** Exercise directions **
Provide the data again in its entirety, exactly as given.

** Data section **
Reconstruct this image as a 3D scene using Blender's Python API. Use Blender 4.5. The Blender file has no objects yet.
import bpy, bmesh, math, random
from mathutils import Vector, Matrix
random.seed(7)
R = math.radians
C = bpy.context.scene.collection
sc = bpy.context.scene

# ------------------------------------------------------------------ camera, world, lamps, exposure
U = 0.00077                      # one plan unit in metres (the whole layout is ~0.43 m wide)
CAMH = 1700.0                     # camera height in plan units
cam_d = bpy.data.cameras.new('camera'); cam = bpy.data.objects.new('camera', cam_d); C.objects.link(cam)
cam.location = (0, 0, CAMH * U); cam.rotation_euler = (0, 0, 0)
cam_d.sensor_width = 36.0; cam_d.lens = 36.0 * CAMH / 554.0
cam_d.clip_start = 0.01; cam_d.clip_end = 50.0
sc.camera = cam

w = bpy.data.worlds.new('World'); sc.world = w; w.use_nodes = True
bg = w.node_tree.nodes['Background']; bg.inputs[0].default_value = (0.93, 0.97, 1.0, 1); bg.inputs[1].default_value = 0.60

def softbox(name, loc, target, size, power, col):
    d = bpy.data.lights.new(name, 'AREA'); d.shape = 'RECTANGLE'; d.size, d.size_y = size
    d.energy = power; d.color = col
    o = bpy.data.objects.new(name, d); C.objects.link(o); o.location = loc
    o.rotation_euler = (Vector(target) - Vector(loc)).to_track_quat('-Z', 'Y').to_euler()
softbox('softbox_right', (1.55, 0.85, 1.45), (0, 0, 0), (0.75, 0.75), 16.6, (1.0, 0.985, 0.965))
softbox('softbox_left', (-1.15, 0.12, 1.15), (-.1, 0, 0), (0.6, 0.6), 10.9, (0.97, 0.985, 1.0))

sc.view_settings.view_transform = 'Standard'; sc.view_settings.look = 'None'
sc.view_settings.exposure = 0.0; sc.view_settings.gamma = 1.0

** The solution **
Reconstruct this image as a 3D scene using Blender's Python API. Use Blender 4.5. The Blender file has no objects yet.
import bpy, bmesh, math, random
from mathutils import Vector, Matrix
random.seed(7)
R = math.radians
C = bpy.context.scene.collection
sc = bpy.context.scene

# ------------------------------------------------------------------ camera, world, lamps, exposure
U = 0.00077                      # one plan unit in metres (the whole layout is ~0.43 m wide)
CAMH = 1700.0                     # camera height in plan units
cam_d = bpy.data.cameras.new('camera'); cam = bpy.data.objects.new('camera', cam_d); C.objects.link(cam)
cam.location = (0, 0, CAMH * U); cam.rotation_euler = (0, 0, 0)
cam_d.sensor_width = 36.0; cam_d.lens = 36.0 * CAMH / 554.0
cam_d.clip_start = 0.01; cam_d.clip_end = 50.0
sc.camera = cam

w = bpy.data.worlds.new('World'); sc.world = w; w.use_nodes = True
bg = w.node_tree.nodes['Background']; bg.inputs[0].default_value = (0.93, 0.97, 1.0, 1); bg.inputs[1].default_value = 0.60

def softbox(name, loc, target, size, power, col):
    d = bpy.data.lights.new(name, 'AREA'); d.shape = 'RECTANGLE'; d.size, d.size_y = size
    d.energy = power; d.color = col
    o = bpy.data.objects.new(name, d); C.objects.link(o); o.location = loc
    o.rotation_euler = (Vector(target) - Vector(loc)).to_track_quat('-Z', 'Y').to_euler()
softbox('softbox_right', (1.55, 0.85, 1.45), (0, 0, 0), (0.75, 0.75), 16.6, (1.0, 0.985, 0.965))
softbox('softbox_left', (-1.15, 0.12, 1.15), (-.1, 0, 0), (0.6, 0.6), 10.9, (0.97, 0.985, 1.0))

sc.view_settings.view_transform = 'Standard'; sc.view_settings.look = 'None'
sc.view_settings.exposure = 0.0; sc.view_settings.gamma = 1.0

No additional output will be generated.